Because QUIC was first created by Google, its standardisation process offers a way to look closely at how Google can use its influence within the Internet Engineering Task Force (IETF), one of the leading bodies responsible for developing and maintaining global Internet standards. When bringing QUIC to the IETF in the mid-2010s, Google came with a sophisticated working solution, it had already tested at scale and widely deployed across services like Chrome and YouTube.
Yet, success in the IETF usually doesn’t happen alone and requires allies and coalitions. We examined how Google was able to gain the support of internet companies, network operators and state officials alike. despite early concerns that QUIC might hurt their business models, technical systems or security practices.
The Controversial Debate about Internet Consolidation
While QUIC is often celebrated for the many innovations it brings to the transport layer (including encryption), its deployment raises important questions about who stands to benefit most from its use, and how it may accelerate the ongoing concentration of power in Internet architecture.
Internet giants seem far better equipped to fully benefit from QUIC’ speed and performance gains at scale. Companies such as Google, Meta, Apple, Alibaba, Amazon, and Microsoft have all developed their own QUIC implementations—which vary depending on their use cases and design choices—but are expected to share the core of the IETF specifications, to ensure interoperability.
Though it is far from impossible technically, smaller actors may find it harder or less beneficial to adopt QUIC. Currently, the limited adoption from smaller actors seems linked in part to the lack of technical support and regular updates needed to implement QUIC in many server environments. There is also limited awareness, or even appetite within large and small companies, in adopting a protocol that could affect the stability and security of their private networks.
Despite QUIC’s advantages, this means that many actors will continue relying on TCP, even if it leads to slower performance compared to major services like YouTube.
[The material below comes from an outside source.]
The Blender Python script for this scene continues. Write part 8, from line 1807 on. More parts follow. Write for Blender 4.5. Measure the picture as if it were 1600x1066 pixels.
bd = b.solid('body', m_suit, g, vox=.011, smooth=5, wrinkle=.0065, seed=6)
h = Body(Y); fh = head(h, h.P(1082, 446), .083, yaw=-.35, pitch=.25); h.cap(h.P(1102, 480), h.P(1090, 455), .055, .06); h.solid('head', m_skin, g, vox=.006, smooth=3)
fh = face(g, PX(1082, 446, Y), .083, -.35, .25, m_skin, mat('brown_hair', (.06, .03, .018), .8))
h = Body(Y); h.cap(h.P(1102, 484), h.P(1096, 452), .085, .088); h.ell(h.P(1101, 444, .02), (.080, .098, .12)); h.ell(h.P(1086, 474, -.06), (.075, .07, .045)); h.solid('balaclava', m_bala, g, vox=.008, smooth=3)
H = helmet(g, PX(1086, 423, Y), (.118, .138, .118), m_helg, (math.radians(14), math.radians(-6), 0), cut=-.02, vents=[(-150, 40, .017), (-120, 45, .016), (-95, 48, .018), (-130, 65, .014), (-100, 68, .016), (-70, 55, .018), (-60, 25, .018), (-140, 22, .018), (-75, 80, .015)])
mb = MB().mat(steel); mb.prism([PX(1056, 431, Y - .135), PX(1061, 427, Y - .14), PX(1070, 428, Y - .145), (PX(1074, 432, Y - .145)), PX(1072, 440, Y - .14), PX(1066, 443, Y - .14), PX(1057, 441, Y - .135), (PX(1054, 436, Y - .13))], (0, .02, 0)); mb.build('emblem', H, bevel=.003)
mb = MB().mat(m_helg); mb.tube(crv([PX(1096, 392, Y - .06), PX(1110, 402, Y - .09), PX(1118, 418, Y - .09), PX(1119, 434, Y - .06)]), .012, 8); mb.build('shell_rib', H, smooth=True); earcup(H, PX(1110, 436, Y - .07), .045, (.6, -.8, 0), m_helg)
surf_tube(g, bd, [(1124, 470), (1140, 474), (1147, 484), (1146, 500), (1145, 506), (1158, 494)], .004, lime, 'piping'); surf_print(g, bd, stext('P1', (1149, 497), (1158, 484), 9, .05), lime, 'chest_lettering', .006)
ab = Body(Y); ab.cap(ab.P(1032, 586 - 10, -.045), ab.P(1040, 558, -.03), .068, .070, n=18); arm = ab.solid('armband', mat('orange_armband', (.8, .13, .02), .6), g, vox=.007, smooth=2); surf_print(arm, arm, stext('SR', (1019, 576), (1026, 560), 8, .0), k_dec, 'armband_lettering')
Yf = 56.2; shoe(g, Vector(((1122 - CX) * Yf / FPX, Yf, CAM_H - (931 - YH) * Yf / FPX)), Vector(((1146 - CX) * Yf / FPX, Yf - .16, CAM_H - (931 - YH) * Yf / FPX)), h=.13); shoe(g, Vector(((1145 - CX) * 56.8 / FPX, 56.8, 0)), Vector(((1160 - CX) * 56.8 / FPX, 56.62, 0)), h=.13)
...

This shows why QUIC will not completely replace TCP in internet traffic. Both protocols are likely to coexist in the medium term due to the mixed incentives, motivations and resources of the many actors on the internet.
Our research shows that QUIC’s implications go beyond the internet industry, it matters for states themselves. Some of the new features introduced by QUIC could be interpreted as a challenge to the ability of states, or national network operators, to analyze traffic and communications.
QUIC and (Digital) Sovereignties
This brings us to the final point, which relates to digital sovereignty and the role of states in shaping internet standards. QUIC was formally adopted at a time when many countries in the world, including in the EU, were advocating for their “digital sovereignty”, calling for more control over their digital infrastructure and standards.
The analysis of how QUIC was developed shows that state actors were largely absent in these discussions. Yet, states were still “there”, somehow. States’ control over networks came up often as a central issue in debates, and was regularly used as justification for both limiting and expanding encryption of internet traffic. Our research highlights that the success of QUIC’ standardisation process partly lies in the successful pre-emption of states’ security concerns by Google in the design of the protocol itself, to ensure limited opposition to QUIC’s global deployment.
The case of QUIC raises broader questions such as: can “digital sovereignty”—understood as the ability to control infrastructure, data, and technology with minimal dependencies—exist not only for states, but also for private actors? If so, have large technology companies taken one more step towards their own digital sovereignty? To what extent are digital sovereignty claims becoming an explicit part of IETF discussions and, more generally, of standardisation processes?